How TDD Improved My Quality of Life as a Developer

Abstract:

I used to love development. Then, sometime after I started doing it professionally, it really started to ware on me. I had days or weeks where I dreaded coming to the office. After all, I knew what I was going to find there. Bug reports from customers that would force me to dig deep into the bowels of the application, make a change and hope that my fix worked. And really hope that it didn’t break anything else.

Whenever I read old code, I absolutely hated it. Especially if I was the one to write it. It would bring back vague memories of conversations we had about the feature, but they were vague. I wasn’t really sure what the code was supposed to be doing, and reading it didn’t always help.

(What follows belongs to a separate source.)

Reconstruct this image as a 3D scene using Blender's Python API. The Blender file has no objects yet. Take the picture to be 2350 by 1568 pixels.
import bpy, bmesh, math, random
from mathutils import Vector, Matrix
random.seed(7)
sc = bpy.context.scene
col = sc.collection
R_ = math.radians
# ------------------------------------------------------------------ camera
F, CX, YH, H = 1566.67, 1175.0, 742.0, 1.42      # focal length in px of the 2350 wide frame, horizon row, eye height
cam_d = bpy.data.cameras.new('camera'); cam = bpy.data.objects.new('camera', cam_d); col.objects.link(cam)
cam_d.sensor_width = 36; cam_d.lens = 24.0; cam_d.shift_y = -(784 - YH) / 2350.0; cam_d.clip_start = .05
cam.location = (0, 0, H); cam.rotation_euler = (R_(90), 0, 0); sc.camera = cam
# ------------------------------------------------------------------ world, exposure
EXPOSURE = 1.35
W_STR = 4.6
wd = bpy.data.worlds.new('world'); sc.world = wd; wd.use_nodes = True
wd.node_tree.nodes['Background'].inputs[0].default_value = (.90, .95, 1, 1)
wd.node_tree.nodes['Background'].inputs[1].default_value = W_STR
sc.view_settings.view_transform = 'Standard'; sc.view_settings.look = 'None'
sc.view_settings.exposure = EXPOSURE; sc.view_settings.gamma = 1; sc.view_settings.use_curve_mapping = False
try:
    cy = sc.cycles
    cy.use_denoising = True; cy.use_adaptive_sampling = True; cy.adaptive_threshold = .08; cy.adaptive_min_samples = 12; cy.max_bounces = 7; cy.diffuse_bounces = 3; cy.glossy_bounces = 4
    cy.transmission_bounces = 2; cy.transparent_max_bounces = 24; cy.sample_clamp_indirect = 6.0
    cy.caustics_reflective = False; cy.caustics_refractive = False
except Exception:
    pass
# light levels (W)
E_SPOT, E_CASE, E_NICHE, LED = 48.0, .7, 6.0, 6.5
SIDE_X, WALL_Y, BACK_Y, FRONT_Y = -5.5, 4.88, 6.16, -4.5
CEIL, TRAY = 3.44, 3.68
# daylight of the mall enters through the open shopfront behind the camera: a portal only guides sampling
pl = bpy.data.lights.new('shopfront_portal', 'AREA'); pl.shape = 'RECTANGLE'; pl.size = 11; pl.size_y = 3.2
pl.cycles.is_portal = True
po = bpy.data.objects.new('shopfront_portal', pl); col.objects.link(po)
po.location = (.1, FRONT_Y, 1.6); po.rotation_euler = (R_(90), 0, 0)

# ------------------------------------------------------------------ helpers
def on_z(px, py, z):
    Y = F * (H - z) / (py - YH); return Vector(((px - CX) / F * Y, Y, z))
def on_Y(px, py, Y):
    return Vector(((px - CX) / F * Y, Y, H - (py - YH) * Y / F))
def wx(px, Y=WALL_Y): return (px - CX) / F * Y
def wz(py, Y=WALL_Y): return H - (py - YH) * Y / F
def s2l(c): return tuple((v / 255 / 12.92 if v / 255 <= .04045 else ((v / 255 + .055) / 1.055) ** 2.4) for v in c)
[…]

Then I started practicing Test Driven Development, and it changed how I looked at my job and how I looked at my code. Now I enjoy coming in to work. I sometimes find it hard to leave because I’m making so much progress.  I find myself having features and user stories just fly by, as I’m continually making progress towards the goal line. Even my code has become more readable.

In this talk, we’ll look at how it was that TDD was able to help me achieve that, how it can do it for you, and how, in the end, TDD is about much more than just testing.

Conferences:

Nebraska.Code 2016

CodePaLOUsa 2017

Reviews

I asked my team what their favorite talk was, and everyone said your TDD talk

— Ryan Stille lead developer @ Conductix-Wampfler

 

Nate delivered a powerful talk and was great at sharing his personal experiences with an appropriate amount of humor.